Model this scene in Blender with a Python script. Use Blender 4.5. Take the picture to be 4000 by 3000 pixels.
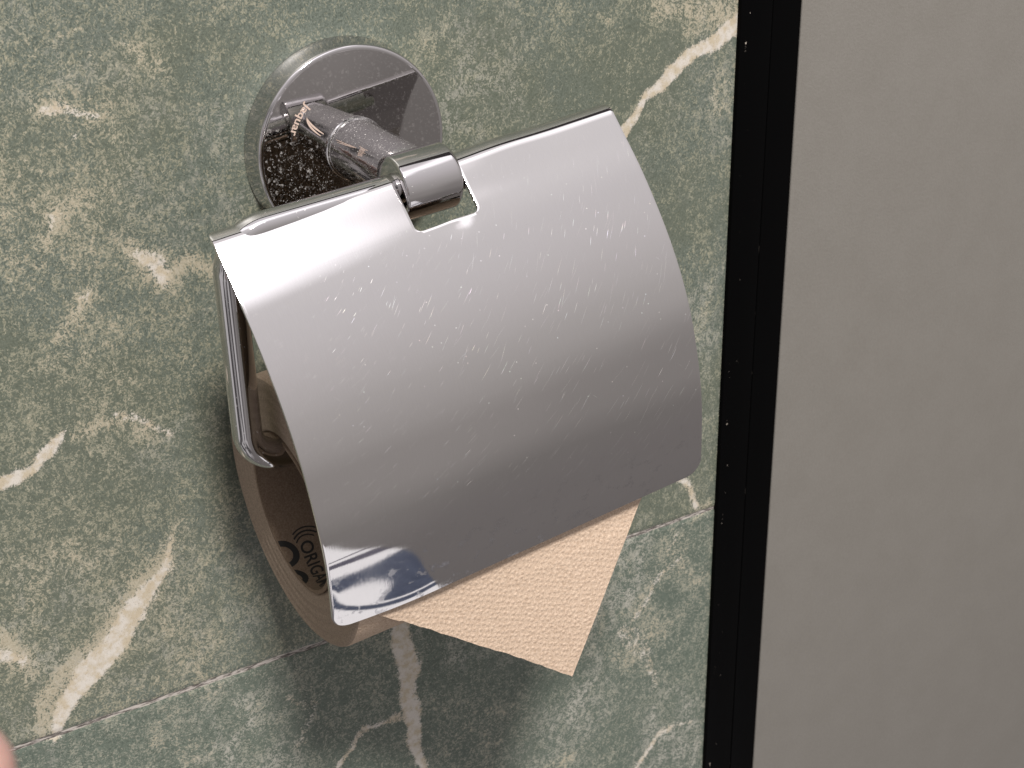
import bpy, bmesh, math, random
import numpy as np
from mathutils import Vector, Matrix
RNG = np.random.default_rng(11)
MM = 0.001                       # everything below is written in millimetres
scene = bpy.context.scene
for o in list(bpy.data.objects): bpy.data.objects.remove(o)

# ------------------------------------------------------------------ camera
# x runs right along the wall, z up, the wall face is y = 0 and the room lies on the -y side
CAM_RIGHT = Vector((0.8507874637, -0.5253431967, -0.0132369644))
CAM_DOWN = Vector((-0.2372623024, -0.3615244962, -0.9016688076))
CAM_FWD = Vector((0.4689000869, 0.7702691505, -0.4322246456))
cam = bpy.data.cameras.new('camera'); cam_o = bpy.data.objects.new('camera', cam)
scene.collection.objects.link(cam_o); scene.camera = cam_o
cam_o.matrix_world = Matrix.Translation(Vector((-172.3, -366.0, 122.4)) * MM) @ \
    Matrix((CAM_RIGHT, -CAM_DOWN, -CAM_FWD)).transposed().to_4x4()
cam.sensor_width = 36; cam.lens = 56.646; cam.clip_start = 0.01; cam.clip_end = 50
cam.dof.use_dof = True; cam.dof.focus_distance = 0.395; cam.dof.aperture_fstop = 55

# ------------------------------------------------------------------ node helper
class G:
    def __init__(s, tree): s.t = tree; tree.nodes.clear()
    def n(s, typ, ins=None, **k):
        n = s.t.nodes.new(typ)
        for a, v in k.items(): setattr(n, a, v)
        for i, v in (ins or {}).items(): s.put(n.inputs[i], v)
        return n
    def put(s, sock, v):
        if isinstance(v, bpy.types.NodeSocket): s.t.links.new(v, sock)
        elif isinstance(v, (tuple, list, Vector)):
            v = tuple(v)
            if sock.type == 'RGBA' and len(v) == 3: v = (*v, 1)
            sock.default_value = v
        else: sock.default_value = v
    def m(s, op, a, b=0.0, c=0.0, clamp=False): return s.n('ShaderNodeMath', {0: a, 1: b, 2: c}, operation=op, use_clamp=clamp).outputs[0]
    def vm(s, op, a, b=(0, 0, 0)):
        n = s.n('ShaderNodeVectorMath', {0: a, 1: b}, operation=op)
        return n.outputs['Value'] if op in ('DOT_PRODUCT', 'LENGTH', 'DISTANCE') else n.outputs[0]
    def mix(s, f, a, b): return s.n('ShaderNodeMix', {0: f, 6: a, 7: b}, data_type='RGBA').outputs[2]
    def step(s, v, lo, hi, a=0.0, b=1.0): return s.n('ShaderNodeMapRange', {0: v, 1: lo, 2: hi, 3: a, 4: b}, interpolation_type='SMOOTHSTEP').outputs[0]
    def noise(s, vec, scale, detail=2.0, rough=.5, dist=0.0): return s.n('ShaderNodeTexNoise', {'Vector': vec, 'Scale': scale, 'Detail': detail, 'Roughness': rough, 'Distortion': dist}).outputs[0]
    def vor(s, vec, scale, dims='3D', rnd=1.0):
        n = s.n('ShaderNodeTexVoronoi', {'Vector': vec, 'Scale': scale, 'Randomness': rnd}, voronoi_dimensions=dims)
        return n.outputs['Distance'], n.outputs['Color']
    def map(s, vec, loc=(0, 0, 0), rot=(0, 0, 0), sc=(1, 1, 1)): return s.n('ShaderNodeMapping', {'Vector': vec, 'Location': loc, 'Rotation': rot, 'Scale': sc}).outputs[0]
    def xyz(s, v): n = s.n('ShaderNodeSeparateXYZ', {0: v}); return n.outputs[0], n.outputs[1], n.outputs[2]
    def com(s, x, y, z=0.0): return s.n('ShaderNodeCombineXYZ', {0: x, 1: y, 2: z}).outputs[0]
    def ramp(s, f, stops):
        n = s.n('ShaderNodeValToRGB', {0: f}); e = n.color_ramp.elements
        while len(e) < len(stops): e.new(.5)
        for q, (p, c) in zip(e, stops): q.position = p; q.color = (*c, 1)
        return n.outputs[0]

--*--

Look at the listing and set down only the lines from its start through the line with "for o in list(bpy.data.objects): bpy.data.objects.remove(o)", word for word and without pictures.

The output:
Model this scene in Blender with a Python script. Use Blender 4.5. Take the picture to be 4000 by 3000 pixels.
import bpy, bmesh, math, random
import numpy as np
from mathutils import Vector, Matrix
RNG = np.random.default_rng(11)
MM = 0.001                       # everything below is written in millimetres
scene = bpy.context.scene
for o in list(bpy.data.objects): bpy.data.objects.remove(o)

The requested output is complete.